Every line of the data must be copied exactly.
— start —
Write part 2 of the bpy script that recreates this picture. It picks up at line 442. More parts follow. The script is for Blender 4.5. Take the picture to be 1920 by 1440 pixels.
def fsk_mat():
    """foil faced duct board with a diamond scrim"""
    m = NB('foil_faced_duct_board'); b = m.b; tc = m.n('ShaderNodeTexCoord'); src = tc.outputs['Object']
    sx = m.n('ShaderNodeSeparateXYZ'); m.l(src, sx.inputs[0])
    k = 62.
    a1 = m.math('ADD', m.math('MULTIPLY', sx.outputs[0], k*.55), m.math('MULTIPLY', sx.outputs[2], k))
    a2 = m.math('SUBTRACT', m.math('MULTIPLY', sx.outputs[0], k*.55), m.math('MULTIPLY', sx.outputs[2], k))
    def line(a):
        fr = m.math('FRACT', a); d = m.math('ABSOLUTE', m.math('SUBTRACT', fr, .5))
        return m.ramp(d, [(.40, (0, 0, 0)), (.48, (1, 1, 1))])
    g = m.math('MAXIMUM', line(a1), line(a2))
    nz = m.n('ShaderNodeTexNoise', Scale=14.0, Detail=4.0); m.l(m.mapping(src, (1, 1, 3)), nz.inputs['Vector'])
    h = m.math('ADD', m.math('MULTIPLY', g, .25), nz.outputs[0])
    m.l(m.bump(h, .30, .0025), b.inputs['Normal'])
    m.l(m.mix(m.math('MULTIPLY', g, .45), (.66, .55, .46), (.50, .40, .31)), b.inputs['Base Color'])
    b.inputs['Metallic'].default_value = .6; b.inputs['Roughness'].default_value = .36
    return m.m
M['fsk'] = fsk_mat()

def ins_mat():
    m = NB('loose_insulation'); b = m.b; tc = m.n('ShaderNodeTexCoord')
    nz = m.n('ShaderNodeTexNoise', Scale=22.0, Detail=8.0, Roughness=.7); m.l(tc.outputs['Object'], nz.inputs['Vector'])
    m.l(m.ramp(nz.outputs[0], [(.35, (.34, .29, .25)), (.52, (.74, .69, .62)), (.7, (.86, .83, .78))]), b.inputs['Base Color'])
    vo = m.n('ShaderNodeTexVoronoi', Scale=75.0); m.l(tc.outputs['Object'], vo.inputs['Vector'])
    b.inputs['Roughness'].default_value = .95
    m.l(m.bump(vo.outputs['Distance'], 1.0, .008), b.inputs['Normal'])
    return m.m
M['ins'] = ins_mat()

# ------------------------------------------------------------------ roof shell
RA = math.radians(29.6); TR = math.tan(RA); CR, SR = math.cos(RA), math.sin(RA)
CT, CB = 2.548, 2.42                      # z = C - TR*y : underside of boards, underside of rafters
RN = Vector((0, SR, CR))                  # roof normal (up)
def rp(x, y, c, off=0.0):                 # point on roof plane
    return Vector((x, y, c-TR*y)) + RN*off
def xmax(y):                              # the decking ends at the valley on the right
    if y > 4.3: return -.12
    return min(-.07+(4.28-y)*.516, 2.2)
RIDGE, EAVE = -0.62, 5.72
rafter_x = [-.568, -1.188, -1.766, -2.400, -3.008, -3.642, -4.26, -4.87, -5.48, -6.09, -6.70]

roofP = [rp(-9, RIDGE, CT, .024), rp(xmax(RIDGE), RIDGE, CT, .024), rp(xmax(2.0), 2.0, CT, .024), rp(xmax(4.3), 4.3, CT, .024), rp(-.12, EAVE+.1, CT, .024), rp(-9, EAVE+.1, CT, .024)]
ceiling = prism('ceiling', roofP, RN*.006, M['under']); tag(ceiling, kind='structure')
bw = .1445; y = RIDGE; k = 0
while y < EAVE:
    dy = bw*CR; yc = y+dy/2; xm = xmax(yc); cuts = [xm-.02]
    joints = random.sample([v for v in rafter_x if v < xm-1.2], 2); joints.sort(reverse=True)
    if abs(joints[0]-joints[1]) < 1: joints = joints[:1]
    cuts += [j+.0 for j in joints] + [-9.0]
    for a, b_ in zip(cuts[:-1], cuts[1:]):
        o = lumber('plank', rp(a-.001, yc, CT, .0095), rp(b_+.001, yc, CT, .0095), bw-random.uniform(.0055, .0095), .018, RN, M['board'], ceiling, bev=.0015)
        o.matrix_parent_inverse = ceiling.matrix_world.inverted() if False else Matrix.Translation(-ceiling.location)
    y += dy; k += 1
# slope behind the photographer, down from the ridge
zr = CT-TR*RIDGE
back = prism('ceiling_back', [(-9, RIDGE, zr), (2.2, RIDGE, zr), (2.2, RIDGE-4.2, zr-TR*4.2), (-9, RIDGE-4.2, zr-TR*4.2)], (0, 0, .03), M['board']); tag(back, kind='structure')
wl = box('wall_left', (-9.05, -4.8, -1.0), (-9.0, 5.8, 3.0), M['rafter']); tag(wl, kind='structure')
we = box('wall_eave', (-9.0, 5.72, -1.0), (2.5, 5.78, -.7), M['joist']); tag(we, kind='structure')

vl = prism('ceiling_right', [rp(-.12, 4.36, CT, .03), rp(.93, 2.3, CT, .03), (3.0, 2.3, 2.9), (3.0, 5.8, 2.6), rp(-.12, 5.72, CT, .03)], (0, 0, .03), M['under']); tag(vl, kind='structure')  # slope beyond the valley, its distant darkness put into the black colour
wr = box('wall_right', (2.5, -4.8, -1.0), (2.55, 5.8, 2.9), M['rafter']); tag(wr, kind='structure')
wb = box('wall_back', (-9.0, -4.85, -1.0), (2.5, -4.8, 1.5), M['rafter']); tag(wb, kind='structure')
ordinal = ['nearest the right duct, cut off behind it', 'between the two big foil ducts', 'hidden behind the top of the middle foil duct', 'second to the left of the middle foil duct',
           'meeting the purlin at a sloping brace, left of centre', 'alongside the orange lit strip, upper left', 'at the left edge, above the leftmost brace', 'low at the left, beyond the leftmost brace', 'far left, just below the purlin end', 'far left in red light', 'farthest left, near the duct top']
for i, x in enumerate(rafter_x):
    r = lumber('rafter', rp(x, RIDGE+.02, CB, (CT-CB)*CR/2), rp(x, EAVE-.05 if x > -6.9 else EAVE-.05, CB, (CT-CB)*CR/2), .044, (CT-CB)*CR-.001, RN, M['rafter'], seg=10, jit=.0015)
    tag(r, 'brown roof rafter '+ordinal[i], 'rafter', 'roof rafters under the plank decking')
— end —
▸ Solution to the problem
Write part 2 of the bpy script that recreates this picture. It picks up at line 442. More parts follow. The script is for Blender 4.5. Take the picture to be 1920 by 1440 pixels.
def fsk_mat():
    """foil faced duct board with a diamond scrim"""
    m = NB('foil_faced_duct_board'); b = m.b; tc = m.n('ShaderNodeTexCoord'); src = tc.outputs['Object']
    sx = m.n('ShaderNodeSeparateXYZ'); m.l(src, sx.inputs[0])
    k = 62.
    a1 = m.math('ADD', m.math('MULTIPLY', sx.outputs[0], k*.55), m.math('MULTIPLY', sx.outputs[2], k))
    a2 = m.math('SUBTRACT', m.math('MULTIPLY', sx.outputs[0], k*.55), m.math('MULTIPLY', sx.outputs[2], k))
    def line(a):
        fr = m.math('FRACT', a); d = m.math('ABSOLUTE', m.math('SUBTRACT', fr, .5))
        return m.ramp(d, [(.40, (0, 0, 0)), (.48, (1, 1, 1))])
    g = m.math('MAXIMUM', line(a1), line(a2))
    nz = m.n('ShaderNodeTexNoise', Scale=14.0, Detail=4.0); m.l(m.mapping(src, (1, 1, 3)), nz.inputs['Vector'])
    h = m.math('ADD', m.math('MULTIPLY', g, .25), nz.outputs[0])
    m.l(m.bump(h, .30, .0025), b.inputs['Normal'])
    m.l(m.mix(m.math('MULTIPLY', g, .45), (.66, .55, .46), (.50, .40, .31)), b.inputs['Base Color'])
    b.inputs['Metallic'].default_value = .6; b.inputs['Roughness'].default_value = .36
    return m.m
M['fsk'] = fsk_mat()

def ins_mat():
    m = NB('loose_insulation'); b = m.b; tc = m.n('ShaderNodeTexCoord')
    nz = m.n('ShaderNodeTexNoise', Scale=22.0, Detail=8.0, Roughness=.7); m.l(tc.outputs['Object'], nz.inputs['Vector'])
    m.l(m.ramp(nz.outputs[0], [(.35, (.34, .29, .25)), (.52, (.74, .69, .62)), (.7, (.86, .83, .78))]), b.inputs['Base Color'])
    vo = m.n('ShaderNodeTexVoronoi', Scale=75.0); m.l(tc.outputs['Object'], vo.inputs['Vector'])
    b.inputs['Roughness'].default_value = .95
    m.l(m.bump(vo.outputs['Distance'], 1.0, .008), b.inputs['Normal'])
    return m.m
M['ins'] = ins_mat()

# ------------------------------------------------------------------ roof shell
RA = math.radians(29.6); TR = math.tan(RA); CR, SR = math.cos(RA), math.sin(RA)
CT, CB = 2.548, 2.42                      # z = C - TR*y : underside of boards, underside of rafters
RN = Vector((0, SR, CR))                  # roof normal (up)
def rp(x, y, c, off=0.0):                 # point on roof plane
    return Vector((x, y, c-TR*y)) + RN*off
def xmax(y):                              # the decking ends at the valley on the right
    if y > 4.3: return -.12
    return min(-.07+(4.28-y)*.516, 2.2)
RIDGE, EAVE = -0.62, 5.72
rafter_x = [-.568, -1.188, -1.766, -2.400, -3.008, -3.642, -4.26, -4.87, -5.48, -6.09, -6.70]

roofP = [rp(-9, RIDGE, CT, .024), rp(xmax(RIDGE), RIDGE, CT, .024), rp(xmax(2.0), 2.0, CT, .024), rp(xmax(4.3), 4.3, CT, .024), rp(-.12, EAVE+.1, CT, .024), rp(-9, EAVE+.1, CT, .024)]
ceiling = prism('ceiling', roofP, RN*.006, M['under']); tag(ceiling, kind='structure')
bw = .1445; y = RIDGE; k = 0
while y < EAVE:
    dy = bw*CR; yc = y+dy/2; xm = xmax(yc); cuts = [xm-.02]
    joints = random.sample([v for v in rafter_x if v < xm-1.2], 2); joints.sort(reverse=True)
    if abs(joints[0]-joints[1]) < 1: joints = joints[:1]
    cuts += [j+.0 for j in joints] + [-9.0]
    for a, b_ in zip(cuts[:-1], cuts[1:]):
        o = lumber('plank', rp(a-.001, yc, CT, .0095), rp(b_+.001, yc, CT, .0095), bw-random.uniform(.0055, .0095), .018, RN, M['board'], ceiling, bev=.0015)
        o.matrix_parent_inverse = ceiling.matrix_world.inverted() if False else Matrix.Translation(-ceiling.location)
    y += dy; k += 1
# slope behind the photographer, down from the ridge
zr = CT-TR*RIDGE
back = prism('ceiling_back', [(-9, RIDGE, zr), (2.2, RIDGE, zr), (2.2, RIDGE-4.2, zr-TR*4.2), (-9, RIDGE-4.2, zr-TR*4.2)], (0, 0, .03), M['board']); tag(back, kind='structure')
wl = box('wall_left', (-9.05, -4.8, -1.0), (-9.0, 5.8, 3.0), M['rafter']); tag(wl, kind='structure')
we = box('wall_eave', (-9.0, 5.72, -1.0), (2.5, 5.78, -.7), M['joist']); tag(we, kind='structure')

vl = prism('ceiling_right', [rp(-.12, 4.36, CT, .03), rp(.93, 2.3, CT, .03), (3.0, 2.3, 2.9), (3.0, 5.8, 2.6), rp(-.12, 5.72, CT, .03)], (0, 0, .03), M['under']); tag(vl, kind='structure')  # slope beyond the valley, its distant darkness put into the black colour
wr = box('wall_right', (2.5, -4.8, -1.0), (2.55, 5.8, 2.9), M['rafter']); tag(wr, kind='structure')
wb = box('wall_back', (-9.0, -4.85, -1.0), (2.5, -4.8, 1.5), M['rafter']); tag(wb, kind='structure')
ordinal = ['nearest the right duct, cut off behind it', 'between the two big foil ducts', 'hidden behind the top of the middle foil duct', 'second to the left of the middle foil duct',
           'meeting the purlin at a sloping brace, left of centre', 'alongside the orange lit strip, upper left', 'at the left edge, above the leftmost brace', 'low at the left, beyond the leftmost brace', 'far left, just below the purlin end', 'far left in red light', 'farthest left, near the duct top']
for i, x in enumerate(rafter_x):
    r = lumber('rafter', rp(x, RIDGE+.02, CB, (CT-CB)*CR/2), rp(x, EAVE-.05 if x > -6.9 else EAVE-.05, CB, (CT-CB)*CR/2), .044, (CT-CB)*CR-.001, RN, M['rafter'], seg=10, jit=.0015)
    tag(r, 'brown roof rafter '+ordinal[i], 'rafter', 'roof rafters under the plank decking')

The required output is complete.